In the days leading up to the holiday, Persian grocery stores become scenes of near chaos. At Elat Market, a kosher Persian grocery store in Los Angeles, the crowds are notoriously intense when Nowruz and Passover coincide.

“There was a woman and her mother — one was standing at this container, filling bags and throwing them over people’s heads,” Chaouli recalled.

This year, many of the Persian stores are adorning their windows with the pre-revolutionary Iranian flag, a symbol of protest against the Islamic Regime.

Shater Abbass Bakery and Market in Los Angeles displays the pre-revolutionary Iranian flag during Nowruz. Photo by Cindy Chaouli

Out on the streets, the celebratory mood is unmistakable. “Everyone I say hello to, it’s ‘Happy Nowruz,’” she said. “It’s a very celebratory time here.”

The sense of shared celebration has been tested in recent years. Chaouli said she has felt tensions between Jewish and Muslim Iranians in the diaspora grow in the wake of the Hamas attack on Israel and the Gaza war that followed.

“After October 7, there was definitely a rift and a lot of friendships were lost,” she said.

But with the new war dredging up shared feelings of grief and cautious hope for the country’s future, Chaouli feels Iranians of all religions are celebrating the holiday together more intensely than before.

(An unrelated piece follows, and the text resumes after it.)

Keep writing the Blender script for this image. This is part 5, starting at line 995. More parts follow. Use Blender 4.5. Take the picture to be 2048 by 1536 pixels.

“I’ve heard multiple people say that it doesn’t feel the same this year,” said Hakakian. “There’s a feeling of guilt to celebrate and to be happy when all this is going on. But at the same time, we say, Nowruz is here. It’s giving us hope.”

In Hakakian’s Persian calligraphy class, which she takes alongside Iranians of different faiths, the holiday became a moment of shared mourning.

“We sat together, and first we said, ‘Happy Nowruz,’ and then we all sat together in a moment of silence for the Iranian people,” she said. “It didn’t matter who’s Jewish, who’s not. We were all grieving for Iranians. And that, to me, was a moment — like, yes, we do need a moment of silence together.”